» Task to complete:
Collect from the data below each line with "script".

* Start *

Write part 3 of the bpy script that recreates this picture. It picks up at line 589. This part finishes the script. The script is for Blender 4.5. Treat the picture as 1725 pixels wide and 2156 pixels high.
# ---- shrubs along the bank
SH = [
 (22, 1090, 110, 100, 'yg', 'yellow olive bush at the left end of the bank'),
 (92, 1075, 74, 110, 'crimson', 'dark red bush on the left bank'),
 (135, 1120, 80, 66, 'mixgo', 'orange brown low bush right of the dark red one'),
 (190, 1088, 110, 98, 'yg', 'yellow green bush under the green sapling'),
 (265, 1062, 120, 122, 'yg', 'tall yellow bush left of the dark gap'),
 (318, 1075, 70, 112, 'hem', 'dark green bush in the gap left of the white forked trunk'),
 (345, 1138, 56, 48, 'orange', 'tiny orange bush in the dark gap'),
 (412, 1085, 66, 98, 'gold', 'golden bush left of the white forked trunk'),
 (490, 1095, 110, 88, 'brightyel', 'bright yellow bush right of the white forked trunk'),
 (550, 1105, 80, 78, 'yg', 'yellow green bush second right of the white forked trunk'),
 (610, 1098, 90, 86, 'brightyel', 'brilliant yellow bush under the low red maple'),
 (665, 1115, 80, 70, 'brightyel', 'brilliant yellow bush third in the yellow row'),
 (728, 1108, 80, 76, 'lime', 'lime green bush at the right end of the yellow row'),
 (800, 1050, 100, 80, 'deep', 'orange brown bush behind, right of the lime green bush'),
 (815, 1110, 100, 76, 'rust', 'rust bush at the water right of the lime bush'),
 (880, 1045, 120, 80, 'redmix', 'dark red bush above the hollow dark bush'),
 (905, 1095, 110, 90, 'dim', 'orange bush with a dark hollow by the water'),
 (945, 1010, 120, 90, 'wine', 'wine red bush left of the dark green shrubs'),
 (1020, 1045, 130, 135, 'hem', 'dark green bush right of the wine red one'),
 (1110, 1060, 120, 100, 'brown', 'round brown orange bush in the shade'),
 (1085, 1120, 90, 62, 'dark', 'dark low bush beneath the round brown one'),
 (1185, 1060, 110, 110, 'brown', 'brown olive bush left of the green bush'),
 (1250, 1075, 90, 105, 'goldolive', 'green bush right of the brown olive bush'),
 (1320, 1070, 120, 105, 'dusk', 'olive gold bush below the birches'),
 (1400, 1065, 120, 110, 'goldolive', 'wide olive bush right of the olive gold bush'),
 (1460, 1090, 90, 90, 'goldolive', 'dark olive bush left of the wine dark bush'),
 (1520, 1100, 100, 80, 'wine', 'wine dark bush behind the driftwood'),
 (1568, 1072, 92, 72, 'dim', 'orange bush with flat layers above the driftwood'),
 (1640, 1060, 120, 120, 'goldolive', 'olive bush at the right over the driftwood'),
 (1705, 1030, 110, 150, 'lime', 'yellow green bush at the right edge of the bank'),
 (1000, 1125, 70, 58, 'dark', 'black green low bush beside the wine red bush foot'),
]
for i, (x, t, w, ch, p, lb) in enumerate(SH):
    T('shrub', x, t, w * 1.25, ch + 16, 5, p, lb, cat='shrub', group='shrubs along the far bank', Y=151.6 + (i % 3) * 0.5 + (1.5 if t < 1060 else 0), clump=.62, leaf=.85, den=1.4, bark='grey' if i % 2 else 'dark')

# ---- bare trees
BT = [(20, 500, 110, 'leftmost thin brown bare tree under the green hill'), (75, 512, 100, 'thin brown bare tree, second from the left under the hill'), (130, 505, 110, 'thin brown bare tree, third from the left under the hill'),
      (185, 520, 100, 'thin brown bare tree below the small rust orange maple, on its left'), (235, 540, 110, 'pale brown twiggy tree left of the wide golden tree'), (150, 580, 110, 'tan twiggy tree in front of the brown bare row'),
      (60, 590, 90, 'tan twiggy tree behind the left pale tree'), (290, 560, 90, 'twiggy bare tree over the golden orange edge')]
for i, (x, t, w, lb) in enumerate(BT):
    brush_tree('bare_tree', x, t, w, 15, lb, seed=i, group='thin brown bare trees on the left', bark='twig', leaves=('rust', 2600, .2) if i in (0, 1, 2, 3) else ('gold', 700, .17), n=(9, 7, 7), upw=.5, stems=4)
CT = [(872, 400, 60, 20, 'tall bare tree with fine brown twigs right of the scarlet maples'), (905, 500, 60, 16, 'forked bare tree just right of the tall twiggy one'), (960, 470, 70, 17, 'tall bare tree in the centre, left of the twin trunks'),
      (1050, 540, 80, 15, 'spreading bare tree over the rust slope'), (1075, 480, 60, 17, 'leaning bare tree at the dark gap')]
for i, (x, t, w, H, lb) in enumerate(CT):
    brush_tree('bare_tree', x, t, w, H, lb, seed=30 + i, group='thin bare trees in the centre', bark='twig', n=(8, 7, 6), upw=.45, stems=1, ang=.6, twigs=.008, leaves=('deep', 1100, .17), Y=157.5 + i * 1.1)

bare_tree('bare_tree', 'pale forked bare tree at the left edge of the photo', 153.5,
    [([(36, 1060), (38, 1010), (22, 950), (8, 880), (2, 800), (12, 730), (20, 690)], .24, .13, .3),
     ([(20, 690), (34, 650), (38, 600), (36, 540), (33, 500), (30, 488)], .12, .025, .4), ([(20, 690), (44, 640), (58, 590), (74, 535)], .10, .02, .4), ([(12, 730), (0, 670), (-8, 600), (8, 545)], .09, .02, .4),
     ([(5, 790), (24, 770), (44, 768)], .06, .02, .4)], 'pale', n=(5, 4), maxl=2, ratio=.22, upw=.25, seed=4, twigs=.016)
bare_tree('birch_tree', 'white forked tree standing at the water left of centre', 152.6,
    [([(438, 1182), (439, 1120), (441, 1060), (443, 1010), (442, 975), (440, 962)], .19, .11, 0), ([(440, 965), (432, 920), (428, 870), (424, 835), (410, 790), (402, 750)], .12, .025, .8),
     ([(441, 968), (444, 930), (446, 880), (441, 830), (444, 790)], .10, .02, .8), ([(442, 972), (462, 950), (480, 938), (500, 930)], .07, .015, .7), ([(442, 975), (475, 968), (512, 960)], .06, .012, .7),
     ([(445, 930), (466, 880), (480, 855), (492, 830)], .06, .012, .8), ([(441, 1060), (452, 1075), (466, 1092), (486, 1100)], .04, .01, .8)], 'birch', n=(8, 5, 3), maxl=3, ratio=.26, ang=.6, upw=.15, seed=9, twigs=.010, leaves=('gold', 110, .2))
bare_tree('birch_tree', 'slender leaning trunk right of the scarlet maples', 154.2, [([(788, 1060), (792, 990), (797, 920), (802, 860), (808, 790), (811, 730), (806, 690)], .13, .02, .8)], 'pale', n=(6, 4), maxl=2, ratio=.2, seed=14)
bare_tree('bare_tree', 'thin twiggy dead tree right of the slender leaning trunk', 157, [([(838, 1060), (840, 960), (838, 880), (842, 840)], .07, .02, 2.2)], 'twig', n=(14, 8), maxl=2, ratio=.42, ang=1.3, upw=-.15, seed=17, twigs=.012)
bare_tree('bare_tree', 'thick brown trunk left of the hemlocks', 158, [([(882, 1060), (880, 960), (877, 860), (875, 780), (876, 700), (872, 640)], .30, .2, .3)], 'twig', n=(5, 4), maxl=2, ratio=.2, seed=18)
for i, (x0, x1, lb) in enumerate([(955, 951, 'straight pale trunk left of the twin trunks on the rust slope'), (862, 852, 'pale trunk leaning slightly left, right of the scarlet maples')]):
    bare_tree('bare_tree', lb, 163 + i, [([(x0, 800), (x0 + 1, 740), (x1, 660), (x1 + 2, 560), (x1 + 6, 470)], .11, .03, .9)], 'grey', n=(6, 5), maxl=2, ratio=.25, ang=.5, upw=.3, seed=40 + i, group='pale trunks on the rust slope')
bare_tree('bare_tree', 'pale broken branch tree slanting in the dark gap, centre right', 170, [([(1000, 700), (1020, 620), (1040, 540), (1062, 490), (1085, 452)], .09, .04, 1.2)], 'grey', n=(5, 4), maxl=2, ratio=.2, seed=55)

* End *
* Start *

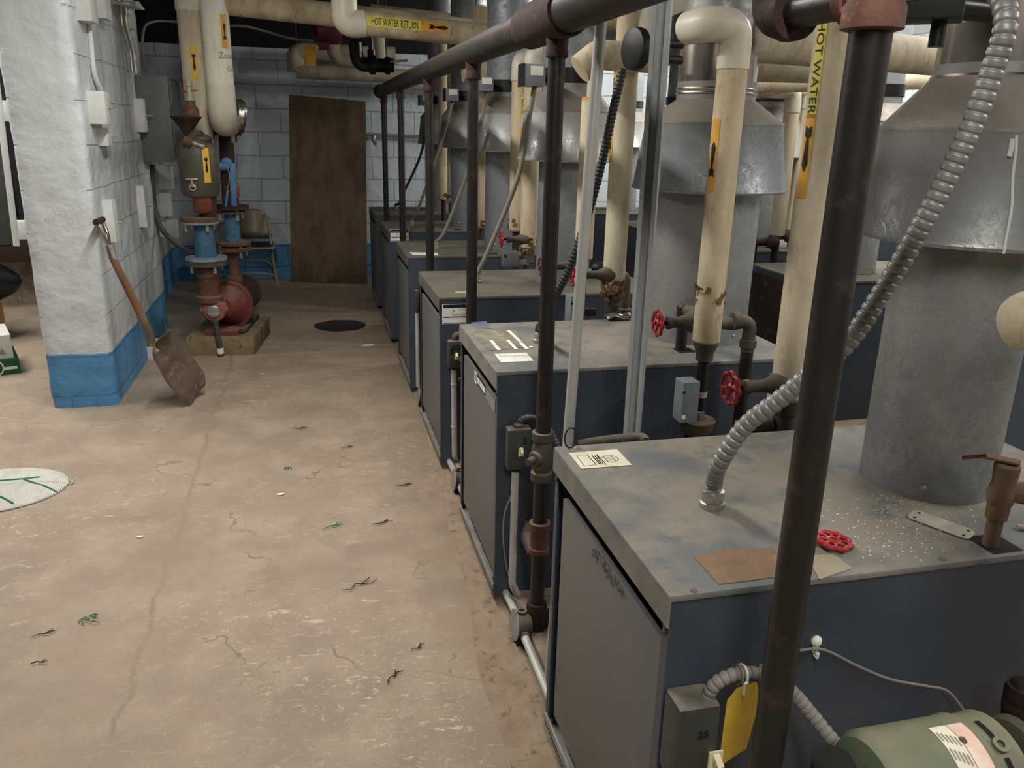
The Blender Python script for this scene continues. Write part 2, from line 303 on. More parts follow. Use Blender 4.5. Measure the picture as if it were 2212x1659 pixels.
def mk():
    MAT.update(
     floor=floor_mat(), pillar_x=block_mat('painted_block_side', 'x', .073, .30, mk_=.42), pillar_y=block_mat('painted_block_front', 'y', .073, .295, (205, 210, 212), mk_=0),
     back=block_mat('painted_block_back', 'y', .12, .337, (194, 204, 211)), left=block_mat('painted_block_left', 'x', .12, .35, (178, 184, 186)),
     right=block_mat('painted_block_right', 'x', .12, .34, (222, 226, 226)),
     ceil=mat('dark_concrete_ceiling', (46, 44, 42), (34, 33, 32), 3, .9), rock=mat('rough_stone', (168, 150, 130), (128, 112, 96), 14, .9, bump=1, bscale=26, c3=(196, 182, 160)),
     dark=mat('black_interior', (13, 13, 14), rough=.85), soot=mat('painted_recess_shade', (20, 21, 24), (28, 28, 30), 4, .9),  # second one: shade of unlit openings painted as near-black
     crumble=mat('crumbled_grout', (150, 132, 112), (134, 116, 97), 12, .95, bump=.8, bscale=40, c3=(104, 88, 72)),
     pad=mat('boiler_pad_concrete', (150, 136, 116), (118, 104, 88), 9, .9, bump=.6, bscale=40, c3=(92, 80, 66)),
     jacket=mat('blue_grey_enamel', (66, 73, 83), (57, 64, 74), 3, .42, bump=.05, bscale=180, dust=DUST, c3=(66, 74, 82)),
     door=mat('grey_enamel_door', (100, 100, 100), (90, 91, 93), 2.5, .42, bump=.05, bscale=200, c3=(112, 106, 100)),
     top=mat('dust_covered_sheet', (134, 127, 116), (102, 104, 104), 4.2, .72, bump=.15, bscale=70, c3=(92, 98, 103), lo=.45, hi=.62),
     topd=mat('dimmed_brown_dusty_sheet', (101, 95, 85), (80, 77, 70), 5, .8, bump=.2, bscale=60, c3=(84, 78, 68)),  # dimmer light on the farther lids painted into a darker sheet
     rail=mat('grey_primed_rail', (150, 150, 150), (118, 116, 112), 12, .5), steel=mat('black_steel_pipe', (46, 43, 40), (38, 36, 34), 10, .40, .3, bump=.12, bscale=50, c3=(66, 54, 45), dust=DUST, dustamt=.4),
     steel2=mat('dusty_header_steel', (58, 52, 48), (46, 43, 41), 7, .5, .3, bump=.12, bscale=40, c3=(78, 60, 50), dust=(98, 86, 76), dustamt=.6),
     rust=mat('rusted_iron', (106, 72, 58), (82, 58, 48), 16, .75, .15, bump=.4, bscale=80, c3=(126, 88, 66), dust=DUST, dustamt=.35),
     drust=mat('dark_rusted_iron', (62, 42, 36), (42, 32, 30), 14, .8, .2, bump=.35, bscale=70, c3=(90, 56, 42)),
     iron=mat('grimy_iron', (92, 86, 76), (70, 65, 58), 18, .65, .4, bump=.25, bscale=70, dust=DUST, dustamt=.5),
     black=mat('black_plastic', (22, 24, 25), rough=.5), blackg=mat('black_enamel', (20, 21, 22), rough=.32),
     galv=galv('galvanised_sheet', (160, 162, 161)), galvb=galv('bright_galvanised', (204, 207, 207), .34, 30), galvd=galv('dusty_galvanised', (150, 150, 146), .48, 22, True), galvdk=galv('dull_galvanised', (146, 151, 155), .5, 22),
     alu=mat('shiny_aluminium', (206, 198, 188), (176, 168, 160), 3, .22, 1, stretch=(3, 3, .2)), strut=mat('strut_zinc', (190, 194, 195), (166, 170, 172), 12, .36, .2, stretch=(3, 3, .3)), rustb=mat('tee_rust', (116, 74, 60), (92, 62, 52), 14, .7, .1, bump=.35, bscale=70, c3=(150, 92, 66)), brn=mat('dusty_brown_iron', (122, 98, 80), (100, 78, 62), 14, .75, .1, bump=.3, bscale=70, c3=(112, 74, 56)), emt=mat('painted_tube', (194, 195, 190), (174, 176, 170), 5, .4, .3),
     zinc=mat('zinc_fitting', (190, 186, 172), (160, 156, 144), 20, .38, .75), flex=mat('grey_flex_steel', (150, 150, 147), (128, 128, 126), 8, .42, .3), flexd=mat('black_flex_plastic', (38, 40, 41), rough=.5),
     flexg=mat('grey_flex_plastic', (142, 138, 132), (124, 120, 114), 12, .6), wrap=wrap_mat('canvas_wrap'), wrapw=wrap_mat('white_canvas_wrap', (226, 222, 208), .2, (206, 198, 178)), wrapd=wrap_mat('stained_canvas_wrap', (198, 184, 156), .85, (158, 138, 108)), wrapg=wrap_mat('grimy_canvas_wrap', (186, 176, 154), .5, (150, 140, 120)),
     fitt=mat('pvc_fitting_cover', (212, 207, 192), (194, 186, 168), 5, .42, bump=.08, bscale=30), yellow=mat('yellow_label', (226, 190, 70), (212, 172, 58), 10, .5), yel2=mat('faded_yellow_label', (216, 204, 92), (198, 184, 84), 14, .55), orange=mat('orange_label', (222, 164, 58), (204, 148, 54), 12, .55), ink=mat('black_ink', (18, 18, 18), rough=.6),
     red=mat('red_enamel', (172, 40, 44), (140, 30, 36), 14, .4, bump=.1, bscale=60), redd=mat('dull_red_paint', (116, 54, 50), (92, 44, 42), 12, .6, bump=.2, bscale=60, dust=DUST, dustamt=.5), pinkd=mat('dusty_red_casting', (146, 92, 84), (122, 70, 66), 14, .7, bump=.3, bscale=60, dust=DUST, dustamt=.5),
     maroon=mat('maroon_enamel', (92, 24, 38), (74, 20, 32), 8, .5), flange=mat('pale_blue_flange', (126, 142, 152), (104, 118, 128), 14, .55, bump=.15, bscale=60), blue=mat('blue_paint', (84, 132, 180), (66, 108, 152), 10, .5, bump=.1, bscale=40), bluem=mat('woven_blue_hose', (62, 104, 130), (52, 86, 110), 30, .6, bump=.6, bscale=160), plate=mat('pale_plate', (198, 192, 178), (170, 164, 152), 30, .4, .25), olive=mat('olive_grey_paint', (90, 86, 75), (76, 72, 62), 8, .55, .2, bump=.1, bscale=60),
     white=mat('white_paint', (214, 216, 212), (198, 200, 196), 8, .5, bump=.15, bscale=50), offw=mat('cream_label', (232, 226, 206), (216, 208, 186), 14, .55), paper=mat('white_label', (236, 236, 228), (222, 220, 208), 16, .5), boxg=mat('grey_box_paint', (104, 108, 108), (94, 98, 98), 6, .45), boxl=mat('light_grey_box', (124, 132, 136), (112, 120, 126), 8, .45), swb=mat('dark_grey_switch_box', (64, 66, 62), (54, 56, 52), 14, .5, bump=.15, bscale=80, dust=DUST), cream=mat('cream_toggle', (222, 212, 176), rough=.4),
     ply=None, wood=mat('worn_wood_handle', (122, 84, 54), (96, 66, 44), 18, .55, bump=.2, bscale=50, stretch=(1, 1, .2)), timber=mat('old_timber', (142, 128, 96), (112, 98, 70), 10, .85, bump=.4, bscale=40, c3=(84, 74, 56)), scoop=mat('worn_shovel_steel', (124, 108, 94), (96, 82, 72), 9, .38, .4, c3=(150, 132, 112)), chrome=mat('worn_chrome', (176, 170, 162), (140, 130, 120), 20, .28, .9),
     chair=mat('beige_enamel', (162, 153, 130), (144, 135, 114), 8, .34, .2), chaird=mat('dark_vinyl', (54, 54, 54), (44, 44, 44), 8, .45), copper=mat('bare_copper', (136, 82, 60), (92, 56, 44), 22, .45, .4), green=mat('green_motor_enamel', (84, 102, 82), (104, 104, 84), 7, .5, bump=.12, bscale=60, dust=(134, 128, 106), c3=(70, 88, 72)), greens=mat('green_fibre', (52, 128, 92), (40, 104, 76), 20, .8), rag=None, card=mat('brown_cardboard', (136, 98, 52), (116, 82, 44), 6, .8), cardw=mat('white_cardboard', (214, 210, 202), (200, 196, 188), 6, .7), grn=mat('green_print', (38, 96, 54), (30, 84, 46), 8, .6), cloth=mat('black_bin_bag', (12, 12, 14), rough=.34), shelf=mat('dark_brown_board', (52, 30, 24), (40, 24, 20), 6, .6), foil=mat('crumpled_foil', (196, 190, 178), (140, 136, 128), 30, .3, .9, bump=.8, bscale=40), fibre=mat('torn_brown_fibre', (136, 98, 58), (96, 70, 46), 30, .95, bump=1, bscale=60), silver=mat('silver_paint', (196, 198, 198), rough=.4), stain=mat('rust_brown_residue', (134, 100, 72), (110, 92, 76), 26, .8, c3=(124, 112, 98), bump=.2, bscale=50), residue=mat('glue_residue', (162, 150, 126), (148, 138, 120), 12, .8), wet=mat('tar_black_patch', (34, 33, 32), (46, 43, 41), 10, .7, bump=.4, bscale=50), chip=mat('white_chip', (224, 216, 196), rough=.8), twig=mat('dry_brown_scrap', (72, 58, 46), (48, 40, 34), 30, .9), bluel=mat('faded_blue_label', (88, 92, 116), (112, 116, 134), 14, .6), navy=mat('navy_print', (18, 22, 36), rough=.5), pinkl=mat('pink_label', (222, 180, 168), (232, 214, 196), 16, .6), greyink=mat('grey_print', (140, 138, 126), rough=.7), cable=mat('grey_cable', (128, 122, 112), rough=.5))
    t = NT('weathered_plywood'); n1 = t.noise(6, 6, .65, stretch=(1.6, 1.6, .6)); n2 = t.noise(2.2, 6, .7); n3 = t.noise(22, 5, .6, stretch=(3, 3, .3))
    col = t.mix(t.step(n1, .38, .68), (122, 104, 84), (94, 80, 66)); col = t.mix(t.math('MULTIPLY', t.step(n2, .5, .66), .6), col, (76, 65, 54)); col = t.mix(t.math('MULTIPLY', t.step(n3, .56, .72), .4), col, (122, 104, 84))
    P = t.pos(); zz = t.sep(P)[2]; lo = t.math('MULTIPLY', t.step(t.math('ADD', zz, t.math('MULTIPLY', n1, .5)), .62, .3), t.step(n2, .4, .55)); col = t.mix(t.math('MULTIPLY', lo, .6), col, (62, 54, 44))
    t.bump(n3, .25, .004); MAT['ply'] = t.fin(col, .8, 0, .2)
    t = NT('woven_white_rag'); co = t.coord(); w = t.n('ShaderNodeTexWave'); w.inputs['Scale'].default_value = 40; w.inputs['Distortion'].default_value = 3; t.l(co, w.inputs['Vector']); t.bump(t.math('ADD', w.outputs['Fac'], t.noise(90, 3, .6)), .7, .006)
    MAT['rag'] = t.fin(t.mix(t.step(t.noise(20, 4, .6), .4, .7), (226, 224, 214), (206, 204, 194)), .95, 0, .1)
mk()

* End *

» Worked solution:
Write part 3 of the bpy script that recreates this picture. It picks up at line 589. This part finishes the script. The script is for Blender 4.5. Treat the picture as 1725 pixels wide and 2156 pixels high.
The Blender Python script for this scene continues. Write part 2, from line 303 on. More parts follow. Use Blender 4.5. Measure the picture as if it were 2212x1659 pixels.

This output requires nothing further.